PROVIDED ENTRIES:
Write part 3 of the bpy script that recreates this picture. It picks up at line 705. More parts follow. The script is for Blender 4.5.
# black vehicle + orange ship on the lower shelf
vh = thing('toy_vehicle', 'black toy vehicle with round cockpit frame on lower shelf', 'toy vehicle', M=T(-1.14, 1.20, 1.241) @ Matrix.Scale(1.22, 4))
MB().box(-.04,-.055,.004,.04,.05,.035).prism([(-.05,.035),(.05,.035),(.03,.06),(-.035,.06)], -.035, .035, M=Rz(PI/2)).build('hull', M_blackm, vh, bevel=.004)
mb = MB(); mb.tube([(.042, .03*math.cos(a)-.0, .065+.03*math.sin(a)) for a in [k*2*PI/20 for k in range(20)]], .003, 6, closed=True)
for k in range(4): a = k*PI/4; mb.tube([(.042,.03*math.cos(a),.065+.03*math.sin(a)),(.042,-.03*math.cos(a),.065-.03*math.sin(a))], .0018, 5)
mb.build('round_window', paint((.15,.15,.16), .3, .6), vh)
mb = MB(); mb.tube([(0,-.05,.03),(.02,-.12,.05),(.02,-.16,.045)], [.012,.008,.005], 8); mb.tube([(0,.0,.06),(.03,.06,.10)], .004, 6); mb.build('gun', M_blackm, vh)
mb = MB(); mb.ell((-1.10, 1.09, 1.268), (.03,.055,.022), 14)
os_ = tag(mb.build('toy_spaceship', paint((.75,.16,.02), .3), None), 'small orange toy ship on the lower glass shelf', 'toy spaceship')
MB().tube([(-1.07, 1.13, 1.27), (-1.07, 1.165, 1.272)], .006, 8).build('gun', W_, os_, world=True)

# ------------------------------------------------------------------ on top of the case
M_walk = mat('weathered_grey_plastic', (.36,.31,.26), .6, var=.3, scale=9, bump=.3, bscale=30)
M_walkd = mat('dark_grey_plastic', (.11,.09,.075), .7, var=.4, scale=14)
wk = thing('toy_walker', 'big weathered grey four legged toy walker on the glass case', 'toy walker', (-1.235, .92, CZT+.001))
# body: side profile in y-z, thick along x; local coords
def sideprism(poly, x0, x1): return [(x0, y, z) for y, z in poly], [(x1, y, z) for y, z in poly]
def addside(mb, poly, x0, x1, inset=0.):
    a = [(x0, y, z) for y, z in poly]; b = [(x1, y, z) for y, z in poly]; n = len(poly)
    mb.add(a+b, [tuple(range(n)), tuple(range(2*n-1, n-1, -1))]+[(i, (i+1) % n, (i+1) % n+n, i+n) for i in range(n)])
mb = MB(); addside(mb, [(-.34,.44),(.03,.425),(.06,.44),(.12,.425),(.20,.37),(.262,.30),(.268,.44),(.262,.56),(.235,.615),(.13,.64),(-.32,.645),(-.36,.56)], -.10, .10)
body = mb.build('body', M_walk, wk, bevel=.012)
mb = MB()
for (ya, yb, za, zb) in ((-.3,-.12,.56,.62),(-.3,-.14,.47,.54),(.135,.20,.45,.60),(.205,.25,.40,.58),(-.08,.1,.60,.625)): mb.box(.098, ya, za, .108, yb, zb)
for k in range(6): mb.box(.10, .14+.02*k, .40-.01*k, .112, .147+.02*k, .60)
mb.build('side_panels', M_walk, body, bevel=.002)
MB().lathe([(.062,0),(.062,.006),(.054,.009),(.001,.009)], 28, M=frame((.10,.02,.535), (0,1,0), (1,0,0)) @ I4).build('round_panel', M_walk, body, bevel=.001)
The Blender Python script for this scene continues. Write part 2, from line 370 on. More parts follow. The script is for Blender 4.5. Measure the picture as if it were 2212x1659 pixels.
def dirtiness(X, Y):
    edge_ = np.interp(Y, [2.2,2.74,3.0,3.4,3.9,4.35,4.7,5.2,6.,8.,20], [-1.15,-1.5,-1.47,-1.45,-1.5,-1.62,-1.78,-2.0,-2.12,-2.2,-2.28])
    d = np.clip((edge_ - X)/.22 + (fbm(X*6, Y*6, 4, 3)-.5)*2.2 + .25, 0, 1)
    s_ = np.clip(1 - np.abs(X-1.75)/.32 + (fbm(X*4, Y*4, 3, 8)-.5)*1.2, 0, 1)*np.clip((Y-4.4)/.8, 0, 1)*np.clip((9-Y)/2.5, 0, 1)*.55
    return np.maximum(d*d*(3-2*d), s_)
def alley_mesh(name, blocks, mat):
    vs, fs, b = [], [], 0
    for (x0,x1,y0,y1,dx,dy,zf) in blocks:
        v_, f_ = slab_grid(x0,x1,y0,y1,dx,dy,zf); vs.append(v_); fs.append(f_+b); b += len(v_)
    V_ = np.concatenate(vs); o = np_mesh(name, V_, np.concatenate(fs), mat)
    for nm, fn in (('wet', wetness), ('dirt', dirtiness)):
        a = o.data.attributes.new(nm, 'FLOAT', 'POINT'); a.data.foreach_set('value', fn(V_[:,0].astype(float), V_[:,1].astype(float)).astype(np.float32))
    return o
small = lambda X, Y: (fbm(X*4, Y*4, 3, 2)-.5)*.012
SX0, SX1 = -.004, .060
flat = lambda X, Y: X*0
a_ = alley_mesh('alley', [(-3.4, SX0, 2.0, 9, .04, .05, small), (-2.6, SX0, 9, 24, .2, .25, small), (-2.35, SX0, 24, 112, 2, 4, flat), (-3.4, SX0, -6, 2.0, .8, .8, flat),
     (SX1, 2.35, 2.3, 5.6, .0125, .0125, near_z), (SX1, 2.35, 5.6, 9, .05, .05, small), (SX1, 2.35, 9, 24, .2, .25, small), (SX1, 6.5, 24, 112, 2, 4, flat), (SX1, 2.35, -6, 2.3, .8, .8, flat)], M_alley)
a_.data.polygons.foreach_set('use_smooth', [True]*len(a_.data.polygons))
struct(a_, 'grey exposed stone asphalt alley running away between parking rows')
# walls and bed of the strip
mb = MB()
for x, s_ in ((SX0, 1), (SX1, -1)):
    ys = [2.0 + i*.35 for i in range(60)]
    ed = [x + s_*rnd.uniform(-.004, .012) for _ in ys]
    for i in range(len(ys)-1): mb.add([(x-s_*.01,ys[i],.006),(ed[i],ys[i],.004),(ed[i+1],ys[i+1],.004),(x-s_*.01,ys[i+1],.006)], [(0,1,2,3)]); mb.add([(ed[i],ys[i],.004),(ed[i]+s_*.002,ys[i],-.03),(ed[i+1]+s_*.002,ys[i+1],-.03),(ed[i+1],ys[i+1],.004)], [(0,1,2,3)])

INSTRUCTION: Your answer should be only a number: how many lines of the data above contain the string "follow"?

SOLUTION TO THE EXERCISE: 2